Bu Blogda Ara

6 Mart 2012 Salı

Bir Müslümanın Zorluklar Karşısındaki Cevabı (Yasemin Mogahed)







Müslümanlar için şu an karmaşa zamanı. Bazen ümitsizliğe düşmemek gerçekten zor. Birçoğumuz merak içinde neden bütün bunlar bizim başımıza geliyor diye. Yanlış bir şey yapmadığımız halde bunlar niye oluyor diyoruz. Güya özgürlük, adalet ve saadet üzerine kurulan bir medeniyetin çocukları nasıl böyle bir ayrımcılığa ve zulme maruz kalabilir.


Bütün bu düşünceler normal fakat bunların ötesine bakmalıyız. İlüzyondan ilerisini görüp onun arkasındaki gerçekliğe bir göz atmamız gerekli. Eğer bu hologramdaki gerçeği görmek istiyorsak görüşümüzü yeniden odaklamalıyız.

Gerçek ise Kuran'da ve Peygamberimizin öğretilerinde çokça tekrarlandığı gibi 'bu dünyadaki herşey birer sınavdır'. 


Allah Kuran'da şöyle buyuruyor. 'O, hanginizin daha güzel amel yapacağını sınamak için ölümü ve hayatı yaratandır. O, mutlak güç sahibidir, çok bağışlayandır'. (Mülk suresi 2. ayet).

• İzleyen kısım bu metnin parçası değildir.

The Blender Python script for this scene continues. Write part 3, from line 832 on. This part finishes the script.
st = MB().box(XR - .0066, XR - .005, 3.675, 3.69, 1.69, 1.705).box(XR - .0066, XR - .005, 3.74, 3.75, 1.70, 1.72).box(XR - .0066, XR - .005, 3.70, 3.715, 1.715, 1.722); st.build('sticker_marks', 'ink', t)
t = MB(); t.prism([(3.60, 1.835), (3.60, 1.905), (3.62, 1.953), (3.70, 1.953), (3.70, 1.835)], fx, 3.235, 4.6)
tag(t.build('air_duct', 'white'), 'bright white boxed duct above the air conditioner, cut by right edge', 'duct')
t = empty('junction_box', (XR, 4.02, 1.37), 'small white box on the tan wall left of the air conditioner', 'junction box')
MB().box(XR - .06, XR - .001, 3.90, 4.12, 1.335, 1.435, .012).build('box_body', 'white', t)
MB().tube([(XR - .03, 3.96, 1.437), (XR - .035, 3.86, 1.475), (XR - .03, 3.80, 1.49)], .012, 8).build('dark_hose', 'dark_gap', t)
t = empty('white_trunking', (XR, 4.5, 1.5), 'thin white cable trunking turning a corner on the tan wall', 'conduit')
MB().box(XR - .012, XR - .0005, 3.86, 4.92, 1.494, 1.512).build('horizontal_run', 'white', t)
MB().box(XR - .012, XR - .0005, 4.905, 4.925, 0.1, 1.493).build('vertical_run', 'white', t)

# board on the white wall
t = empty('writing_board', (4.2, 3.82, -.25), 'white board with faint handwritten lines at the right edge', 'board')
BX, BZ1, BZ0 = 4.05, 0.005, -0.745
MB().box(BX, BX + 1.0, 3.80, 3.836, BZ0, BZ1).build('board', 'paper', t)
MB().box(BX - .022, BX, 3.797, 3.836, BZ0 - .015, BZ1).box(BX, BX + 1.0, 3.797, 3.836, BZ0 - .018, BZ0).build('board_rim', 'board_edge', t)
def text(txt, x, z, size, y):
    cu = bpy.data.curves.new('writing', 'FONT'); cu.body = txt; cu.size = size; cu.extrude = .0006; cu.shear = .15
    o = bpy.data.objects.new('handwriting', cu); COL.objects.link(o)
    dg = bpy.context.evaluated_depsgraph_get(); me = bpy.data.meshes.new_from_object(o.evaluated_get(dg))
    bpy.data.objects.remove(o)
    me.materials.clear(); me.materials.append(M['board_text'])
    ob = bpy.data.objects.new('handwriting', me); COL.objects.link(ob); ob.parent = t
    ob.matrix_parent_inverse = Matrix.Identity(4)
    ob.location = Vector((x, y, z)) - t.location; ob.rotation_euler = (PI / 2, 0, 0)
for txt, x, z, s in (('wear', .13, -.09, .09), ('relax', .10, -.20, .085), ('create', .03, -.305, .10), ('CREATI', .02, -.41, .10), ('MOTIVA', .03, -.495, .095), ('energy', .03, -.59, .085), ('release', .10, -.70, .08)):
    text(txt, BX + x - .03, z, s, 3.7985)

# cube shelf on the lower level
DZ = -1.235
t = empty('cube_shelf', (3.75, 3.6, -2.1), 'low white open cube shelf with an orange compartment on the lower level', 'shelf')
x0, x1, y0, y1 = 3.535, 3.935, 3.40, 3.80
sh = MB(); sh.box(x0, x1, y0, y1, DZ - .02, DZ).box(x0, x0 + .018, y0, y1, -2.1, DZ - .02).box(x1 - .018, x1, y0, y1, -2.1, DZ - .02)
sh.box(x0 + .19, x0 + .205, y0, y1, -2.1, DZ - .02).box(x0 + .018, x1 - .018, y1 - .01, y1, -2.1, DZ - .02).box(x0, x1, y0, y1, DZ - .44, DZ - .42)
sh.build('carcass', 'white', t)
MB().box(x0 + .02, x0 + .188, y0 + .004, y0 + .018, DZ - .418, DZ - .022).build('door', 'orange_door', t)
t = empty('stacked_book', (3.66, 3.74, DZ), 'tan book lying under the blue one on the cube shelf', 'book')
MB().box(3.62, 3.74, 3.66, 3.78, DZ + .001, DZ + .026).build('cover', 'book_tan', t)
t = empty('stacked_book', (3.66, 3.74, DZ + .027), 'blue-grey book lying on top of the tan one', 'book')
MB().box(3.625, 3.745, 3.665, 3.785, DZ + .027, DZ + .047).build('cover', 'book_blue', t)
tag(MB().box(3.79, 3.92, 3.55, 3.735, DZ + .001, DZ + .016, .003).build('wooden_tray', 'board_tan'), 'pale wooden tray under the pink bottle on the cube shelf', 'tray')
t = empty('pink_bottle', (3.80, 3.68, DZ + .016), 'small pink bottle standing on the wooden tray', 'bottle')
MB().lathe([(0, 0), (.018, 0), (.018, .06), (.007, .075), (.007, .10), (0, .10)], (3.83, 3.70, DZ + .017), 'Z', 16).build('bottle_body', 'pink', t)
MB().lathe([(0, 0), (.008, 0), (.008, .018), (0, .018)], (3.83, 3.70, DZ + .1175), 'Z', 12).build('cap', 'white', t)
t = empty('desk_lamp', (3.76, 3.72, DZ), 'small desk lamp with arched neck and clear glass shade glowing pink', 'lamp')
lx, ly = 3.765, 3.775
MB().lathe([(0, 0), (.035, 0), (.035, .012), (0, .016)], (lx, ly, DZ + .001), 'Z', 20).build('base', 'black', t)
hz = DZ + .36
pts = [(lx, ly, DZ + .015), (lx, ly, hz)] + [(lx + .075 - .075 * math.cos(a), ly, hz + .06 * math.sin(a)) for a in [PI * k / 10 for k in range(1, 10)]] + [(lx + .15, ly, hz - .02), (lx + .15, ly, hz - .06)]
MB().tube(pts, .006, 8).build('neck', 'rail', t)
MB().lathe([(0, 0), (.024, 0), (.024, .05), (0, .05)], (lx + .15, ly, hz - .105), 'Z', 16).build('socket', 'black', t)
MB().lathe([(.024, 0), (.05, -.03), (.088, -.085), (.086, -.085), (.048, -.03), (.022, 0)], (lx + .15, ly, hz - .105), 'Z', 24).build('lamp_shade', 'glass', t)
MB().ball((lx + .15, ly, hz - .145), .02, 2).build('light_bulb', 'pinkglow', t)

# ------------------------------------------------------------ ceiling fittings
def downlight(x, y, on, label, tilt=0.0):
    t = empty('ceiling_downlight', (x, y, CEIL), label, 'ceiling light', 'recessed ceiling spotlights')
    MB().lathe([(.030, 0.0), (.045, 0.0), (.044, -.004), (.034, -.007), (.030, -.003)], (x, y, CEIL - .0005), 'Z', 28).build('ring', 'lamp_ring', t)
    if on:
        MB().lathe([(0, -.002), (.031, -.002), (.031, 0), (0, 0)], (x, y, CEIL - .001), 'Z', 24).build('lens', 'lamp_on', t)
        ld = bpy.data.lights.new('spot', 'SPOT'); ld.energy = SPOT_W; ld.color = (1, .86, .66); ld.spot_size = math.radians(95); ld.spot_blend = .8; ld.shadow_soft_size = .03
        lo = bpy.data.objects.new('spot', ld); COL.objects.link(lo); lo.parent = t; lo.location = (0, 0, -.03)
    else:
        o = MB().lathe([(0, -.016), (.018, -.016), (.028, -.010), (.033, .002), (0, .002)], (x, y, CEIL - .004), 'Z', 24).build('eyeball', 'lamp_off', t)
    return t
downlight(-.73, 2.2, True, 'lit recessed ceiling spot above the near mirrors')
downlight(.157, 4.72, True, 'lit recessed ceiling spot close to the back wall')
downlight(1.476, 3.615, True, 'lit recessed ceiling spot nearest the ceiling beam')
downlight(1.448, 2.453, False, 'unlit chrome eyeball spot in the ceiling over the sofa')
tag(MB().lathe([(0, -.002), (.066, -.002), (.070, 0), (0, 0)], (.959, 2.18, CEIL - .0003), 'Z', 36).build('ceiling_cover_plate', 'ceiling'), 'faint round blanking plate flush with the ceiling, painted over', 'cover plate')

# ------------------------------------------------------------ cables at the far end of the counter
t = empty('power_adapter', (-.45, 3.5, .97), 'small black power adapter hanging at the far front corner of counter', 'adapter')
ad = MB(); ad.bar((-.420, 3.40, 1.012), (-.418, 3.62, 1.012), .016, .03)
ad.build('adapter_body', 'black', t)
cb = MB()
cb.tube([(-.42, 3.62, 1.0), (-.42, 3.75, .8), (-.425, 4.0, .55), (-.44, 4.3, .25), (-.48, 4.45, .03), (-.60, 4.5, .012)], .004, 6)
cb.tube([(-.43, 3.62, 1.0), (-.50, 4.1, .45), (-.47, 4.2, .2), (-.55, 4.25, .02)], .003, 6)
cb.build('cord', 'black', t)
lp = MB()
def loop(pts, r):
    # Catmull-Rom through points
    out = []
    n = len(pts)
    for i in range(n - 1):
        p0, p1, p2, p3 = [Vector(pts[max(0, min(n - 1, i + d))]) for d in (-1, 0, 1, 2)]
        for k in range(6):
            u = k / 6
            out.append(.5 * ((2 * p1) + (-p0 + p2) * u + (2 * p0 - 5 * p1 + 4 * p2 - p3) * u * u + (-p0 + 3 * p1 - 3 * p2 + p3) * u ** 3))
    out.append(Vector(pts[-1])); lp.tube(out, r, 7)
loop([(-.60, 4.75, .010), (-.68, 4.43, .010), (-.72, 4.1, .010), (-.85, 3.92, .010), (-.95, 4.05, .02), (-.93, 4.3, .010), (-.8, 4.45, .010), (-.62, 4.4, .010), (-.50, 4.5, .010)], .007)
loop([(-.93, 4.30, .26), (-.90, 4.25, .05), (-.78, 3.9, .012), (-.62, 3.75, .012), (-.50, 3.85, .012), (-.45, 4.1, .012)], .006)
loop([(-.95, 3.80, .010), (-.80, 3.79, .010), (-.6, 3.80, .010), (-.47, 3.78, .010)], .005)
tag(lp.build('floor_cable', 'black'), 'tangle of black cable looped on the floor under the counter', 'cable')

Burada ölümün ve hayatın yaratılmasındaki amacın bizi sınamak olduğu belirtiliyor. Acil durum alarmını düşünün bir an. Gayesi nedir onun? Alarm tehlikeli bir şeyin geldiğini haber vermek içindir değil mi? Eğer onu duyarsak doğal olarak panikleriz. Peki bu alarmı denemek istediklerinde ne olur? Bizi denemek için bu test yapıldığında ne olur? Alarm aynı şekilde öter ama bu sadece bir testtir. Öyle gözükmesine hissedilmesine ve duyulmasına rağmen o gerçek değil sadece bir testtir. Sadece bir test. Ve biz tekrar ve tekrar test boyunca hatırlatılırız.

Bu tam da  Allah'ın hayat hakkında bize bahsettiği şeydir. Hayat sanki gerçekmiş gibi görünecek, hissedilecek duyulacak bazen bizi çok korkutacak. Bazen bizi çok ağlatacak. Bazen bizi kaçmak zorunda bırakacak sağlam durmak yerine. Fakat bu hayat ve içindekiler sadece birer test. Aslında gerçek değiller. Acil durum tatbikatlarındaki gibi bize gerçekte ne yapılması gerektiğini öğretiyor. Alarm sireninin arkasındaki gerçeklik için bizi hazırlıyor.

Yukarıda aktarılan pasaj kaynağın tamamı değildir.